On Uniform, Bayesian, and PAC-Bayesian Deep Ensembles
- URL: http://arxiv.org/abs/2406.05469v2
- Date: Sun, 05 Jan 2025 15:17:09 GMT
- Title: On Uniform, Bayesian, and PAC-Bayesian Deep Ensembles
- Authors: Nick Hauptvogel, Christian Igel,
- Abstract summary: This study reviews the argument that neither the sampling nor the weighting in Bayes ensembles are particularly well suited for increasing generalization performance.
We show that a weighted average of models, where the weights are optimized by minimizing a second-order PAC-Bayesian generalization bound, can improve generalization.
- Score: 7.883369697332076
- License:
- Abstract: It is common practice to combine deep neural networks into ensembles. These deep ensembles can benefit from the cancellation of errors effect: Errors by ensemble members may average out, leading to better generalization performance than each individual network. Bayesian neural networks learn a posterior distribution over model parameters, and sampling and weighting networks according to this posterior yields an ensemble model referred to as a Bayes ensemble. This study reviews the argument that neither the sampling nor the weighting in Bayes ensembles are particularly well suited for increasing generalization performance, as they do not support the cancellation of errors effect. In contrast, we show that a weighted average of models, where the weights are optimized by minimizing a second-order PAC-Bayesian generalization bound, can improve generalization.
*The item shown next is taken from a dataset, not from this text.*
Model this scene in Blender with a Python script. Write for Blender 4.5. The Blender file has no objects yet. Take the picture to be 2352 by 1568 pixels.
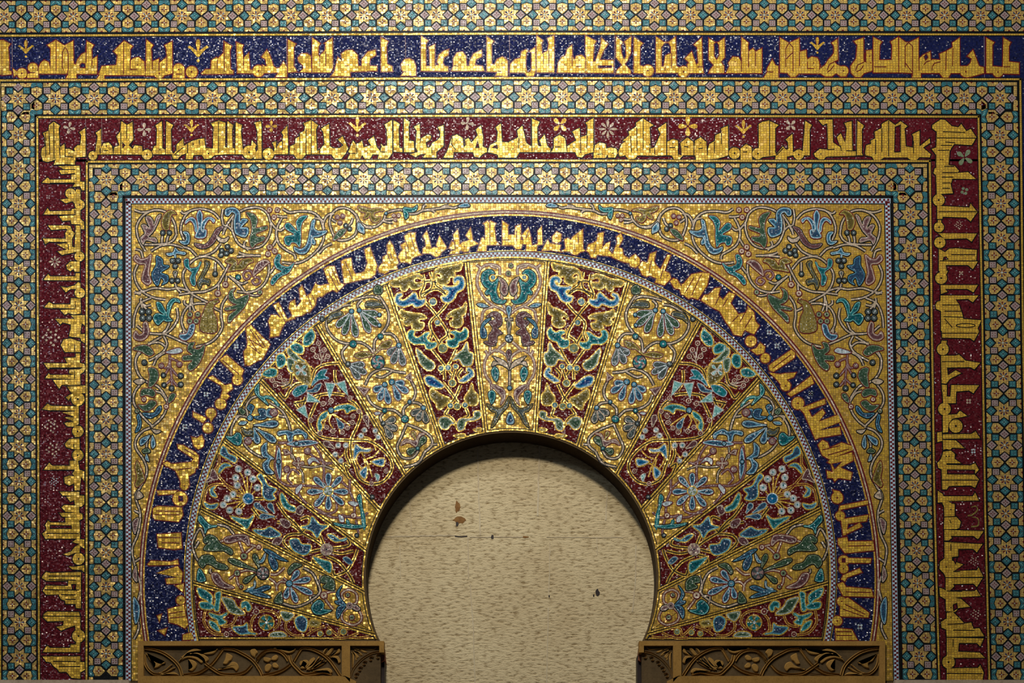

It is crucial that the optimization takes correlations between models into account. This can be achieved by minimizing the tandem loss, which requires hold-out data for estimating error correlations. The tandem loss based PAC-Bayesian weighting increases robustness against correlated models and models with lower performance in an ensemble. This allows us to safely add several models from the same learning process to an ensemble, instead of using early-stopping for selecting a single weight configuration. Our experiments provide further evidence that state-of-the-art intricate Bayes ensembles do not outperform simple uniformly weighted deep ensembles in terms of classification accuracy. Additionally, we show that these Bayes ensembles cannot match the performance of deep ensembles weighted by optimizing the tandem loss, which additionally provides nonvacuous rigorous generalization guarantees.